** START The data **

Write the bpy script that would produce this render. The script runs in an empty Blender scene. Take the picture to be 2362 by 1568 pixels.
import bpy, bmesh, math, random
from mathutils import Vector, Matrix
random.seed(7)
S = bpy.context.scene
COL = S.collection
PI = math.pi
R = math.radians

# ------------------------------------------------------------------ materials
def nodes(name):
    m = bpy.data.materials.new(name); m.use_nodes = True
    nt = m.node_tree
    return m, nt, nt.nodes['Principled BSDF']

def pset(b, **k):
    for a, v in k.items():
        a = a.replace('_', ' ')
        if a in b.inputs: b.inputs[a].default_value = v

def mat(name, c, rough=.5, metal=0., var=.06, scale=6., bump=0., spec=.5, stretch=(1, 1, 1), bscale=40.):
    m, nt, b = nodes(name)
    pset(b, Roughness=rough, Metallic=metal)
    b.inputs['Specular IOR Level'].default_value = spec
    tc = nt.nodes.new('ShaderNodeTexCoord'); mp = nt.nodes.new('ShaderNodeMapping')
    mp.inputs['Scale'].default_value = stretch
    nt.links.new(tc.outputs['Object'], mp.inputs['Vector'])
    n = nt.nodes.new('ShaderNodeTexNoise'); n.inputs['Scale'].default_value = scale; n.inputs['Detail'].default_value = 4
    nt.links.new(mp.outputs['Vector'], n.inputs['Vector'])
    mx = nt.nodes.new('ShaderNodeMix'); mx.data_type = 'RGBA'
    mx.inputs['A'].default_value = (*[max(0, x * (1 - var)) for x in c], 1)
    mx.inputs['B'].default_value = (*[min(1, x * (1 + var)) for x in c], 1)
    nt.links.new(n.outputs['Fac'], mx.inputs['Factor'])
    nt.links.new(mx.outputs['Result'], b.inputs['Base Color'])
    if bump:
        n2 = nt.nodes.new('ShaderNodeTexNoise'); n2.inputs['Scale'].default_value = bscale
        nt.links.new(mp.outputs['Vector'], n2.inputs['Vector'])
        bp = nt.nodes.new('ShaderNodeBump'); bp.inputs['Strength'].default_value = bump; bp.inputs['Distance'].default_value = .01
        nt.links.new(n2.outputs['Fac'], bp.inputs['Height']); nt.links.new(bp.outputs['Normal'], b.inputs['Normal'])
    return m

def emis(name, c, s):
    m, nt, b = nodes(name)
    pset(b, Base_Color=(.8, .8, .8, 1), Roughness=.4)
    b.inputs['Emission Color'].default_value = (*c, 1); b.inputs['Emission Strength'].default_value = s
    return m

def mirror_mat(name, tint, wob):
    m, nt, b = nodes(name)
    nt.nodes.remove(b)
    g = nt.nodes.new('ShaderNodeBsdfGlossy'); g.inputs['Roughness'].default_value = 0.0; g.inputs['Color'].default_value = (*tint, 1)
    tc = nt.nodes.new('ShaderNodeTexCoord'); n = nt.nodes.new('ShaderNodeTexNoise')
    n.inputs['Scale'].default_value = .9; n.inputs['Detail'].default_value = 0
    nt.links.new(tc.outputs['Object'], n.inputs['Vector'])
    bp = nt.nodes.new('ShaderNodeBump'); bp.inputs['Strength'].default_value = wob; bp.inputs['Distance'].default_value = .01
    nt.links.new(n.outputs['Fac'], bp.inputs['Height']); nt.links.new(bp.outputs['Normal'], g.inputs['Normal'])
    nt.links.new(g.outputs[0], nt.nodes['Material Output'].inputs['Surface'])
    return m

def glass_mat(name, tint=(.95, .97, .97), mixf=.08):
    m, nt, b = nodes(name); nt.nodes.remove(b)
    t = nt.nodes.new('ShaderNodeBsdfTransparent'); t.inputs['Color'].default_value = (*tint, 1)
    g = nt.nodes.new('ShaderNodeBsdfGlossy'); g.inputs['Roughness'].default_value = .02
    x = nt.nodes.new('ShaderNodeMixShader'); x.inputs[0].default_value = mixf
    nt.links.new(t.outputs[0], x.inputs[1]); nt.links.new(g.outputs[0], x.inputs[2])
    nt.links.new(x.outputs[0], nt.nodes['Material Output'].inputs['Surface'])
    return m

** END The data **
** START The data **

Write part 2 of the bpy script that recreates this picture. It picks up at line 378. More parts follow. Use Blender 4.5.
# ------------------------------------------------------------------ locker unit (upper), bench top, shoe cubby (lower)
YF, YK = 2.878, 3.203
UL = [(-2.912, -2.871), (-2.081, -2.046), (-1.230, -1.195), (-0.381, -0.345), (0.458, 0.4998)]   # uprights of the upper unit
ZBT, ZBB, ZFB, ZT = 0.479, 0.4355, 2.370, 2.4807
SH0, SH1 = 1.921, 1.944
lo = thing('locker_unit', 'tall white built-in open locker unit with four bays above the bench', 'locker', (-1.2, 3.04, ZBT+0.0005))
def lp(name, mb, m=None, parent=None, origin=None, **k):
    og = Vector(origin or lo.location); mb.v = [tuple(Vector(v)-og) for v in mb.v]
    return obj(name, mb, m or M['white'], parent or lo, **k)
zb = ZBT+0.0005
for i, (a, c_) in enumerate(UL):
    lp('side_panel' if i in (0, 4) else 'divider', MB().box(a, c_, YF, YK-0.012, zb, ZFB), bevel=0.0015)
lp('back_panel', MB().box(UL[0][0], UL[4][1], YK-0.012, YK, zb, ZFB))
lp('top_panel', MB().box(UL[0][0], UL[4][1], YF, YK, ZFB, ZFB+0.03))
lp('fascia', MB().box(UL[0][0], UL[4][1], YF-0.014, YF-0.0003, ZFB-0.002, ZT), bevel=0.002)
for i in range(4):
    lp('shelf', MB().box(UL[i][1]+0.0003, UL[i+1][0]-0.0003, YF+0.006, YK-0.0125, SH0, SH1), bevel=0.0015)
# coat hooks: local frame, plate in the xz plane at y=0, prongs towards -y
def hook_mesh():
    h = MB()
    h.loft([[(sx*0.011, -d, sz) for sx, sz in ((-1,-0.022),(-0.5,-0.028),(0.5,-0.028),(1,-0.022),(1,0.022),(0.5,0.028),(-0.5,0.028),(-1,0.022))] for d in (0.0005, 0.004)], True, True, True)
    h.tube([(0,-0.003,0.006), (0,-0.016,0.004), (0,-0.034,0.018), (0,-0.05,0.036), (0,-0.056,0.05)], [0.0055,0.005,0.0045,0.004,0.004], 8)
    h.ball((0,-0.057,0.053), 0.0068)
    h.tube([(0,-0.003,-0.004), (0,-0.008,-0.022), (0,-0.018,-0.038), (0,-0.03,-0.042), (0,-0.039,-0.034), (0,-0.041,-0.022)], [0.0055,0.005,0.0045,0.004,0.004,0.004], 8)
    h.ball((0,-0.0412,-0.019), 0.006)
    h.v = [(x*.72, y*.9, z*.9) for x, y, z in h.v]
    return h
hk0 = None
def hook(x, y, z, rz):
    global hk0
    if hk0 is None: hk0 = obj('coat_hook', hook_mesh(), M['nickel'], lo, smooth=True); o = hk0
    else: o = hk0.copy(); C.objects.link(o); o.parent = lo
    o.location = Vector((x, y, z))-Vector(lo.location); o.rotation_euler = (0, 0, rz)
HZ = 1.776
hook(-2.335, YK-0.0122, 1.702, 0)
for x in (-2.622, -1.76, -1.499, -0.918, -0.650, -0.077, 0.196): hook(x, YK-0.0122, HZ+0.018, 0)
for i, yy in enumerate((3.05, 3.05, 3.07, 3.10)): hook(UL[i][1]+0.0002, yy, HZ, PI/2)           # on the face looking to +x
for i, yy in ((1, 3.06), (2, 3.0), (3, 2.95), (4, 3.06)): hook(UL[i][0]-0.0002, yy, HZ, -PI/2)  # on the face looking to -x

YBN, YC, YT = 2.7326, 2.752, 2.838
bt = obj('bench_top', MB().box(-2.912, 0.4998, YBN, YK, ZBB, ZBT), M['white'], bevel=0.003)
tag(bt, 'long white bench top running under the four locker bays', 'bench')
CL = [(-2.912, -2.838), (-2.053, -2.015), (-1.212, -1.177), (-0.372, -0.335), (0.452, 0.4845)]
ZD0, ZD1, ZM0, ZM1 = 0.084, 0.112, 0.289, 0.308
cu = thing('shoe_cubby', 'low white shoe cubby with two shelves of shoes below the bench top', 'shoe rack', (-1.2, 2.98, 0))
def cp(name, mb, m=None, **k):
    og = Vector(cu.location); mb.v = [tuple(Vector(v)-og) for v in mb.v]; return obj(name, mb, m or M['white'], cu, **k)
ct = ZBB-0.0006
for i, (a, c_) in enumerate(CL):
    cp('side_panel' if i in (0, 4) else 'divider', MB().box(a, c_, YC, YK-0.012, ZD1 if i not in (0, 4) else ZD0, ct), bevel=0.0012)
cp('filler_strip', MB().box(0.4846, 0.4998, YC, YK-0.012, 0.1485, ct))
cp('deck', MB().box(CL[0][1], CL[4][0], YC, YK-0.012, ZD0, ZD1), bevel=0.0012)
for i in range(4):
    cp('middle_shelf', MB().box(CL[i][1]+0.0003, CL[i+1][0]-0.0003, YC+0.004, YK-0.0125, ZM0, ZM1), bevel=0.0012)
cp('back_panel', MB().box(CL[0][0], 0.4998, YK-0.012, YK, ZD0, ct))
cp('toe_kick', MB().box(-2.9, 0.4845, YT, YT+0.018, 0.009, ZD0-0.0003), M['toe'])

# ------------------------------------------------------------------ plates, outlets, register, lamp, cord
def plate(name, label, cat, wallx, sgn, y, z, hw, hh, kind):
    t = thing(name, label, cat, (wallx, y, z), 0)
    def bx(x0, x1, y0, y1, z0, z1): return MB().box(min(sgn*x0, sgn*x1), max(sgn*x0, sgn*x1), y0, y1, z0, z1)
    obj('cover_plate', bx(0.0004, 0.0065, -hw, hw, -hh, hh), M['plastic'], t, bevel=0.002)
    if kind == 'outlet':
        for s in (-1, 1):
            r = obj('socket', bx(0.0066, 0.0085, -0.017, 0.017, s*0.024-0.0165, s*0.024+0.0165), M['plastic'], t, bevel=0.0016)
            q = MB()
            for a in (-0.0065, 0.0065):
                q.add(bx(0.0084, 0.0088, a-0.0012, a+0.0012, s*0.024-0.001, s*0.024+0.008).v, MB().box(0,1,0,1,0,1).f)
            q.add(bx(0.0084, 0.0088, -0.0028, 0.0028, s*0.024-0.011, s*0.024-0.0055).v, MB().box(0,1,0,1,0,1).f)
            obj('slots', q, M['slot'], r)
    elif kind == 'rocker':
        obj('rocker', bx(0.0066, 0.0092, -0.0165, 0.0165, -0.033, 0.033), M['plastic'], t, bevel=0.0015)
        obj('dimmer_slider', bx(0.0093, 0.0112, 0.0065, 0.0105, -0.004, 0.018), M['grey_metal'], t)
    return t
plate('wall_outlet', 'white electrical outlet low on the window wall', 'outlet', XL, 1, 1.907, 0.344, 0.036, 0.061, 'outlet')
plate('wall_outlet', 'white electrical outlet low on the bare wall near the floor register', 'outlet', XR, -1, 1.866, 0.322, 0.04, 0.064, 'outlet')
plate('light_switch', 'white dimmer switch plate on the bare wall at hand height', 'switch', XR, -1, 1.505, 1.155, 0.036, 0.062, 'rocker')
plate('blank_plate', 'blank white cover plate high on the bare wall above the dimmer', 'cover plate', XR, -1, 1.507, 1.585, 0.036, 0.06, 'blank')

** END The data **
** START The data **

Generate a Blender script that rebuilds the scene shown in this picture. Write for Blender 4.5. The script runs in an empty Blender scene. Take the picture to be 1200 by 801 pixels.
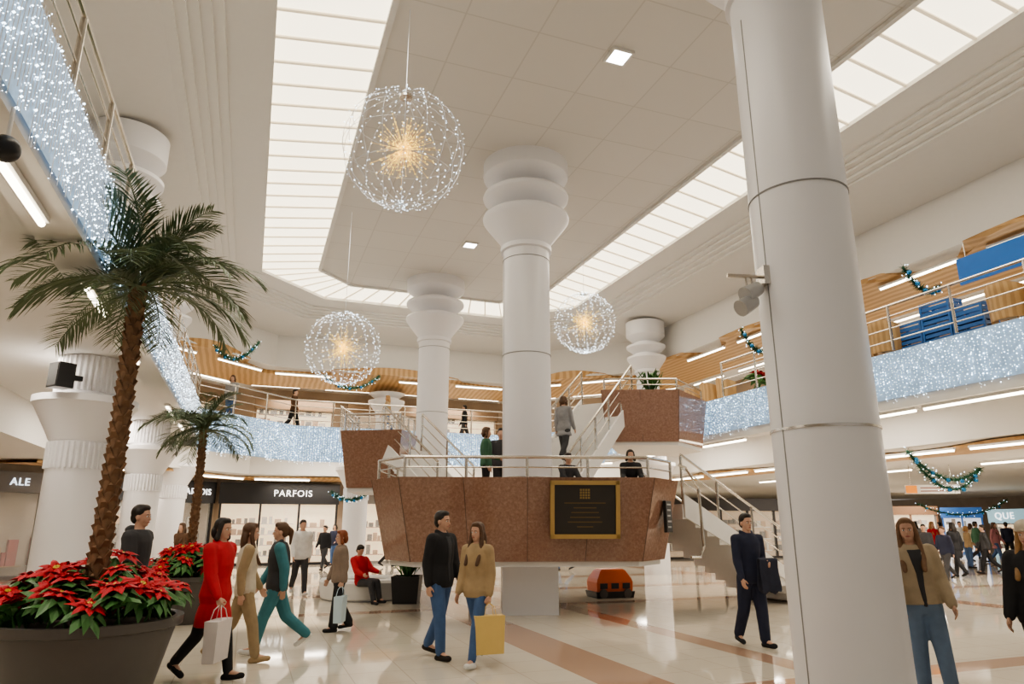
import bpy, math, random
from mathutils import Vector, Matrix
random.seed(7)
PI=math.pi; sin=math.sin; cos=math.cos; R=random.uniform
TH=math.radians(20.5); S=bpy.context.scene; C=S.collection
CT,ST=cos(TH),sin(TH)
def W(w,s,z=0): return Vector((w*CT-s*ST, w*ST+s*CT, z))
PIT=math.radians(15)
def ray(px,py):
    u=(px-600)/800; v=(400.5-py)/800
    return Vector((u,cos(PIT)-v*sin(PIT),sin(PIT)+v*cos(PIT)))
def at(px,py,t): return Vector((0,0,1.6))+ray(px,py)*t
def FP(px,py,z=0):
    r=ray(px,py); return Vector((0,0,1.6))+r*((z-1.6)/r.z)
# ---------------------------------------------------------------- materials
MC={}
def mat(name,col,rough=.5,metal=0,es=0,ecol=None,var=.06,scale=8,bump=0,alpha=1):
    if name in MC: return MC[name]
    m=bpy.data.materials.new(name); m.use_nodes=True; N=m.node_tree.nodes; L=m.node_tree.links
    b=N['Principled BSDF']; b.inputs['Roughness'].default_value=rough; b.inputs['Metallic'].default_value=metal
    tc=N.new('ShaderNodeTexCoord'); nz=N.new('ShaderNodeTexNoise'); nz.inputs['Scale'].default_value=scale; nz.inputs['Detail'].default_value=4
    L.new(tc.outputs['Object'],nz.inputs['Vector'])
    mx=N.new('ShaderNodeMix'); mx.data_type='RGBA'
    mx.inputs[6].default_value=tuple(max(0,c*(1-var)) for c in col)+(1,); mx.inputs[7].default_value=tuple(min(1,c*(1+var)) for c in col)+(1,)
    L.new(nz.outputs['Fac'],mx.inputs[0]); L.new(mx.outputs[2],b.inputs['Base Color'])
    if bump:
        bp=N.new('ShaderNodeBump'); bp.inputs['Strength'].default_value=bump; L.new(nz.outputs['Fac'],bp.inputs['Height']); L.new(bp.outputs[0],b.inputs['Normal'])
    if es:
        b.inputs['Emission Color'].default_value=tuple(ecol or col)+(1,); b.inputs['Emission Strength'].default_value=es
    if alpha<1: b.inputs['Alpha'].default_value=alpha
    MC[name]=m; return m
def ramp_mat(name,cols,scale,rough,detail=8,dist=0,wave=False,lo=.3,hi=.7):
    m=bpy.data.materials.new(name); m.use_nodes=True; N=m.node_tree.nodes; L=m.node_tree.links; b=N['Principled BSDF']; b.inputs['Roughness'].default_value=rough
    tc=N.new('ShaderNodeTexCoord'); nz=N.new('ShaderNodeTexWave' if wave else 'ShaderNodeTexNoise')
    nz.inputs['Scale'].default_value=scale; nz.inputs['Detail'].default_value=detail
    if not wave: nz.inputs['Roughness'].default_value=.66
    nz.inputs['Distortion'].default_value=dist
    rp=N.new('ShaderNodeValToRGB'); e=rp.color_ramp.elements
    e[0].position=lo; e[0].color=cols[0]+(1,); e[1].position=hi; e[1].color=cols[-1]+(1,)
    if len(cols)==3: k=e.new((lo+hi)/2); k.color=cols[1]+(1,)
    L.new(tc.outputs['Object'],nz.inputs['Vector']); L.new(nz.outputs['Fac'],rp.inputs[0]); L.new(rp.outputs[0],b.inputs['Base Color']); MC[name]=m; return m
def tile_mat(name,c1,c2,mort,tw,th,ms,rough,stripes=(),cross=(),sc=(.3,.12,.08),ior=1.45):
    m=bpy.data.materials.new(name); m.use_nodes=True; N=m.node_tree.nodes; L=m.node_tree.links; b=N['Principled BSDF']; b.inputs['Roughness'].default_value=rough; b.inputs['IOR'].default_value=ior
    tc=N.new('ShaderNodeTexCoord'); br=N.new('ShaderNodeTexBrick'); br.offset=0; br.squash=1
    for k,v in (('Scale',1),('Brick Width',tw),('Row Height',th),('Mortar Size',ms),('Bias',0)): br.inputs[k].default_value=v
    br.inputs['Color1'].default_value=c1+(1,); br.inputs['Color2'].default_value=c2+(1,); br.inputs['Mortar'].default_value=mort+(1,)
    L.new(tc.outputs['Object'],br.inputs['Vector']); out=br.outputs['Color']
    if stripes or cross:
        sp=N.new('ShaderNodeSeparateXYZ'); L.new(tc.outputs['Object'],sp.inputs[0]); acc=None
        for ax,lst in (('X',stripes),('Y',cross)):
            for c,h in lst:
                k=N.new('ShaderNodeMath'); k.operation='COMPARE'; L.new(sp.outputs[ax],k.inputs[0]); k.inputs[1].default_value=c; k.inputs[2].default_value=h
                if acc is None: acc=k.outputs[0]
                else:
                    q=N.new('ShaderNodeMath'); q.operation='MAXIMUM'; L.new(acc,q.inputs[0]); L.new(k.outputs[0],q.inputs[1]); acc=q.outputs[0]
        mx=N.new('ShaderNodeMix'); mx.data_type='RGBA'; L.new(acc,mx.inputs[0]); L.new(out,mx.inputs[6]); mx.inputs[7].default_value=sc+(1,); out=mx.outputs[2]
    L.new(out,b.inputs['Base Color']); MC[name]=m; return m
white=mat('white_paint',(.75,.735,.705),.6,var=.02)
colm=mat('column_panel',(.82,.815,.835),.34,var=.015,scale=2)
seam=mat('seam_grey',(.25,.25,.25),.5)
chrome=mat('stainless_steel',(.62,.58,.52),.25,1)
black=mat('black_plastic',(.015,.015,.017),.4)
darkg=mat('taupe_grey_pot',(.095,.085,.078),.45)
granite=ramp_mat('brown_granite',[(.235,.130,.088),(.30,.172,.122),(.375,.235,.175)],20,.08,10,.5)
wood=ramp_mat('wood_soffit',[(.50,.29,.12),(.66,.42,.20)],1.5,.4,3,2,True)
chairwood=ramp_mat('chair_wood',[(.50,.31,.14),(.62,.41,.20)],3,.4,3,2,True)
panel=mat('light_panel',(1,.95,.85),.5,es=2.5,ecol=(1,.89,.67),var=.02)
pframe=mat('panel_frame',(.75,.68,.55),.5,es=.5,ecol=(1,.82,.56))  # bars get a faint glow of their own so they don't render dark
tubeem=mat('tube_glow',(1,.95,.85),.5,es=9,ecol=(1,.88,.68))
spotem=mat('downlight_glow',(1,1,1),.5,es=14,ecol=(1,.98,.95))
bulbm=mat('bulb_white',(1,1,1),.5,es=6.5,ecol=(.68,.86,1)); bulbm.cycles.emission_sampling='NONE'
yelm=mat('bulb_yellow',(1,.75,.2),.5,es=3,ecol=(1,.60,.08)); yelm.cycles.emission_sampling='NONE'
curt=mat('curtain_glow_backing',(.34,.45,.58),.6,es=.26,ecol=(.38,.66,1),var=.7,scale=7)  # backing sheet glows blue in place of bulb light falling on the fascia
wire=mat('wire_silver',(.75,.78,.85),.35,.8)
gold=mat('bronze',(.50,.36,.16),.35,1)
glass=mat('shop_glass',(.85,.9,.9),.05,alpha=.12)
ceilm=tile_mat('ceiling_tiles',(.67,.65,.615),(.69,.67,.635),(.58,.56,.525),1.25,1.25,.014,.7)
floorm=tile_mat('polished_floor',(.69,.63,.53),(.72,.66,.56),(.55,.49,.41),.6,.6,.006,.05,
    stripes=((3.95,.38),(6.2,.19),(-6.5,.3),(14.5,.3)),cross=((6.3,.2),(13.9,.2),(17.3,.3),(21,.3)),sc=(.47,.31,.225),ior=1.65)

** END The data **

▶ Short exercise: Extract exactly and only the span of lines that begins at the line containing "Write the bpy" and ends at the line containing "return m, nt, nt.nodes['Principled BSDF']".

▶ Result below:
Write the bpy script that would produce this render. The script runs in an empty Blender scene. Take the picture to be 2362 by 1568 pixels.
import bpy, bmesh, math, random
from mathutils import Vector, Matrix
random.seed(7)
S = bpy.context.scene
COL = S.collection
PI = math.pi
R = math.radians

# ------------------------------------------------------------------ materials
def nodes(name):
    m = bpy.data.materials.new(name); m.use_nodes = True
    nt = m.node_tree
    return m, nt, nt.nodes['Principled BSDF']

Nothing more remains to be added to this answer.